Perhaps there are similarities between those teens and the Islamo-facists—and the Nazis. If someone would email me that article in the TNYT, I would be much obliged.

Posted by: David Levin on April 25, 2004 5:35 AM

“Their prideful refusal to face reality and desire to be worshiped for this cowardice makes them untermenchen.”

No. Every human being is a human being, even an evil one. The free and equal superman juxtaposed to the oppressor untermensch is a modern pattern of thinking shared by liberals, communists, feminists, homosexualists, and nazis. But it is a false pattern of thinking; a false pattern that arises out of a refusal to face real difference, real inequality, real superiority and inferiority, real authority, real duty to obey, real nobility, real depravity, and real good and evil; all arising within and among real human beings.
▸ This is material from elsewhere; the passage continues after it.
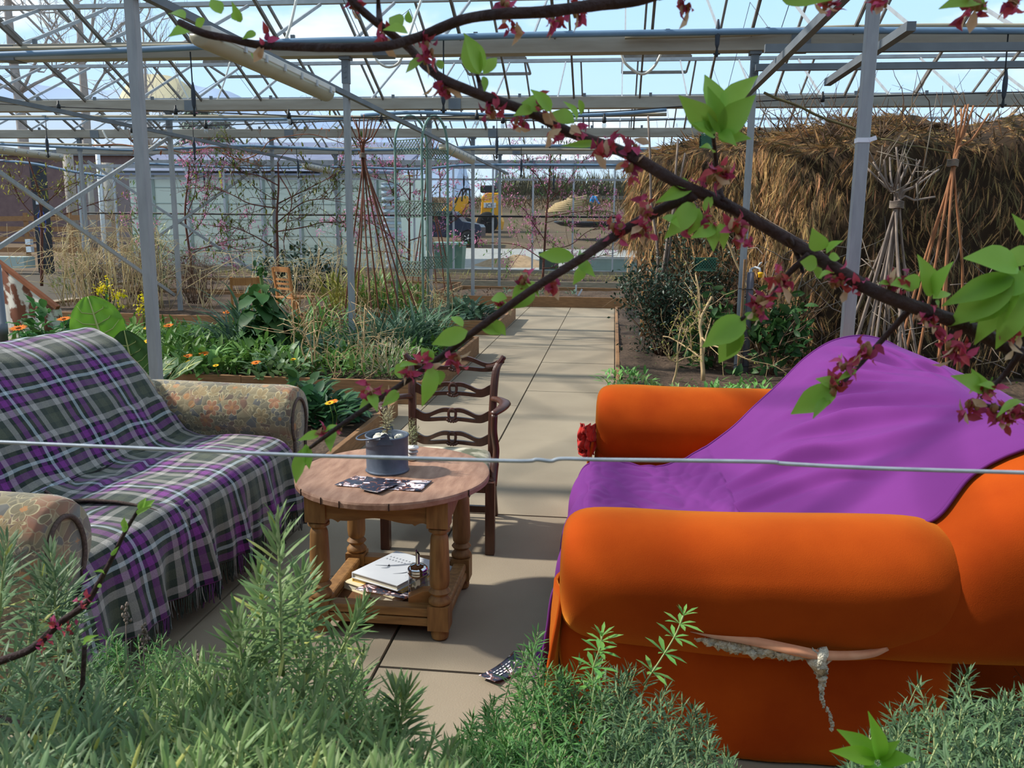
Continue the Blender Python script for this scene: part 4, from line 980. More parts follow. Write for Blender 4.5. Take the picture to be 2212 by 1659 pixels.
m_gdark = L_((50, 84, 44), (70, 106, 54)); m_gmid = L_((80, 120, 52), (108, 146, 68)); m_glime = L_((126, 166, 60), (150, 190, 78), .35); m_gblue = L_((74, 104, 84), (104, 132, 106))
m_gever = L_((34, 52, 42), (58, 80, 62), .12, .35, .38); m_chard = L_((92, 150, 44), (116, 172, 58), .4); m_gyel = L_((134, 140, 60), (170, 164, 80))
m_straw = M('dry_straw', (214, 196, 150), (178, 152, 108), 6, .85, island=.3); m_twig = M('twig', (120, 96, 76), (86, 66, 52), 12, .85, island=.25); m_cane = M('cane', (122, 78, 52), (90, 56, 38), 10, .7, island=.25)
m_paletwig = M('pale_twig', (196, 170, 128), (164, 136, 98), 10, .8); m_greystem = M('grey_stem', (150, 136, 122), (104, 92, 84), 10, .85, island=.25)
m_petalo = M('orange_petal', (240, 128, 20), None, island=.15, transl=.2); m_petaly = M('yellow_petal', (246, 196, 24), None, island=.12, transl=.2); m_must = M('mustard_petal', (236, 218, 30), None, island=.12, transl=.25)
m_pink = M('peach_blossom', (244, 178, 210), (226, 130, 178), 8, .6, island=.2, transl=.3); m_eye = M('flower_eye', (150, 84, 20))
m_bark = M('bark', (92, 72, 60), (62, 46, 38), 16, .85, bump=.4, bscale=60); m_redbark = M('peach_bark', (116, 72, 58), (84, 52, 44), 16, .8)
t_broad = leaf_t(1, .45, 4, .3, .45); t_lance = leaf_t(1, .26, 3, .25, .3); t_strap = leaf_t(1, .07, 5, .4, .9, shape=([0, .3, 1], [.7, 1, .2])); t_small = leaf_t(1, .5, 2, .3, .3); t_grass = leaf_t(1, .03, 5, .3, .8, shape=([0, .2, 1], [1, 1, .1]))
def soil_z(x, y): return .1
# ------------------------------------------------------------------ flowers: calendula, each plant with its own heads
pet = leaf_t(1, .34, 2, .15, .1)
def daisy(parent, p, r, mat, nodding):
    g = G(); n = 18; a = np.arange(n)*2*PI/n; ax = np.array(nodding, float); ax /= np.linalg.norm(ax)
    e1 = np.cross(ax, (0, 0, 1.) if abs(ax[2]) < .9 else (1., 0, 0)); e1 /= np.linalg.norm(e1); e2 = np.cross(ax, e1)
    D = np.cos(a)[:, None]*e1+np.sin(a)[:, None]*e2+ax*.18
    g.inst(pet, mats(np.tile(p, (n, 1)), D, np.tile(ax, (n, 1)), np.full(n, r)*U_(.9, 1.08, n)))
    h = obj('flower', g, mat, parent); e = G(); e.blob(np.array(p)+ax*r*.08, (r*.3, r*.3, r*.16), 8, 5, .1); obj('eye', e, m_eye, h)
def clump(name, lab, cat, base, R, H, n, tm, mat, L, group=None, up=.7, fl=(), stems=True, kind=None, ring=False):
    """leafy clump: leaves springing from scattered short stems"""
    t = thing(name, lab, cat, tuple(base), group, kind); base = np.array(base, float)
    g = G(); a = U_(0, 2*PI, n); rr = np.sqrt(U_(0, 1, n)); O = base+np.stack([rr*R*np.cos(a), rr*R*np.sin(a), U_(.05, 1, n)**1.2*H*(1-.55*rr**2)], -1)
    D = np.stack([np.cos(a)*rr, np.sin(a)*rr, np.full(n, up)], -1)+RNG.normal(size=(n, 3))*.45
    g.inst(tm, mats(O, D, None, L*U_(.6, 1.15, n))); obj('leaves', g, mat, t)
    if stems:
        s = G(); k = max(5, n//14)
        for i in RNG.integers(0, n, k): s.tube([base+(O[i]-base)*np.array((.5, .5, -0.05)), (base+O[i])/2+RNG.normal(size=3)*.015, O[i]], .004, 4)
        obj('stems', s, mat, t)
    for (p, r, mt) in fl:
        d = (CO-np.array(p)); d = d/np.linalg.norm(d)*.35+np.array((-.2, 0, 1.)); daisy(t, p, r, mt, d)
        s = G(); s.tube([np.array(p)-np.array((0, 0, .005)), np.array(p)+np.array((rnd(-.02, .02), .02, -.1)), np.array((p[0]+rnd(-.03, .03), p[1]+.04, base[2]))], .0035, 4); obj('flower_stem', s, m_gmid, t)
    return t
BS = .17
def fl(x, y, Y, r, m): return (atY(x, y, Y-.42), r*1.05, m)
GC = 'marigold and leafy clumps of the near left bed'
clump('marigold', 'marigold clump with two orange heads close together behind the floral sofa arm', 'plant', (-4.15, 7.9, BS), .38, .36, 150, t_lance, m_gmid, .17, GC, fl=[fl(405, 770, 7.7, .05, m_petalo), fl(440, 765, 7.75, .055, m_petalo), fl(411, 782, 7.6, .045, m_petaly), fl(466, 790, 7.6, .03, m_petaly)])
clump('marigold', 'marigold clump with two yellow heads just right of the tall steel post', 'plant', (-5.0, 8.1, BS), .34, .42, 130, t_lance, m_gmid, .17, GC, fl=[fl(322, 709, 8.0, .055, m_petaly), fl(320, 738, 7.95, .055, m_petaly), fl(364, 704, 8.3, .05, m_petalo)])
clump('marigold', 'marigold clump with one orange head beside the dead stalks', 'plant', (-3.35, 7.8, BS), .36, .3, 140, t_lance, m_gmid, .16, GC, fl=[fl(553, 784, 7.6, .045, m_petalo), fl(633, 777, 7.8, .03, m_petaly)])
clump('marigold', 'marigold clump with a single orange head near the small wooden chair seat', 'plant', (-4.3, 9.8, BS), .3, .4, 90, t_lance, m_gdark, .16, GC, fl=[fl(491, 675, 9.6, .055, m_petalo)])
clump('marigold', 'marigold with an orange head peeping over the plaid sofa back', 'plant', (-5.5, 6.2, .12), .3, .5, 90, t_lance, m_gmid, .16, GC, fl=[fl(40, 710, 6.0, .06, m_petalo), fl(138, 690, 6.3, .05, m_petalo)])
clump('marigold', 'marigold clump with an amber double head in front of the dead stalks', 'plant', (-2.4, 6.3, .1), .28, .28, 110, t_broad, m_gdark, .17, GC, up=.5, fl=[fl(712, 871, 6.1, .035, m_petaly), fl(720, 868, 6.15, .035, m_petalo)])
clump('comfrey', 'broad leaved comfrey clump beside the bucket and bed corner', 'plant', (-2.15, 6.0, .1), .3, .22, 170, leaf_t(1, .48, 4, .3, .5), L_((44, 84, 52), (70, 110, 70)), .19, GC, up=.55)
for k, (x, y, r, h, n, tm, mt, L, lab) in enumerate([
  (-3.9, 8.9, .45, .42, 170, t_strap, m_gblue, .5, 'blue green leek like clump in the middle of the left bed'),
  (-4.6, 8.7, .4, .3, 130, t_lance, m_gmid, .18, 'low mid green leafy clump behind the yellow marigolds'),
  (-3.3, 9.3, .45, .34, 150, t_strap, m_gmid, .45, 'grassy green clump under the tall brassica'),
  (-2.75, 8.3, .4, .3, 150, t_lance, m_gblue, .17, 'grey green leafy clump between the dead stalks'),
  (-2.35, 9.0, .42, .32, 240, t_strap, m_gblue, .5, 'rye grass clump with blue green blades at the path end of the bed'),
  (-2.2, 9.75, .35, .3, 170, t_strap, L_((58, 92, 66), (84, 118, 84)), .48, 'second rye grass clump nearer the green arch'),
  (-4.7, 7.5, .3, .25, 110, t_broad, L_((112, 152, 70), (140, 176, 90), .35), .16, 'pale green leafy clump at the foot of the tall post'),
  (-3.7, 7.45, .3, .22, 110, t_broad, L_((84, 128, 60), (110, 150, 76)), .15, 'fresh green low clump behind the far floral arm'),
  (-3.0, 7.45, .32, .24, 120, t_broad, L_((92, 124, 84), (126, 150, 108)), .14, 'sage green low clump behind the far floral arm front'),
  (-5.8, 8.6, .45, .4, 150, t_broad, m_gdark, .2, 'dark leafy clump behind the big chard leaf')]):
    clump('leafy_clump', lab, 'plant', (x, y, BS), r, h, n, tm, mt, L, GC, up=.7 if tm is not t_strap else 1.6)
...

Posted by: Matt on April 25, 2004 9:36 AM

Whenever I give thought to the tragic events of Columbine, my attention strangely averts to a situation which is so prominent today: misconduct on school buses. For reasons unknown, the drivers, in most recorded cases, seem oblivious to the shenanigans carried on by the students. We have seen on national television recorded images of violent behavior which was disturbing and even terrifying. Yet the driver continues on his merry route with cpmplete unconcern. But more mystfying is the reaction of school administrators in general. They become defensive and refuse to exhibit a rational response to such incidents. No punishment or severe warning or control measures of any kind are employed. Life goes on as usual. And then when we find oueselves viewing a ‘Columbine’ situation, we start to wonder what happened here? No one knew? All students were ignorant of earlier threats and the type of personalities they were close to? No written reports of misbehavior on school grounds? What I am feebly leading to is that without a firm and fixed system of discipline in our schools, the tragedies we have been confronted with will continue to our utter shame and failure!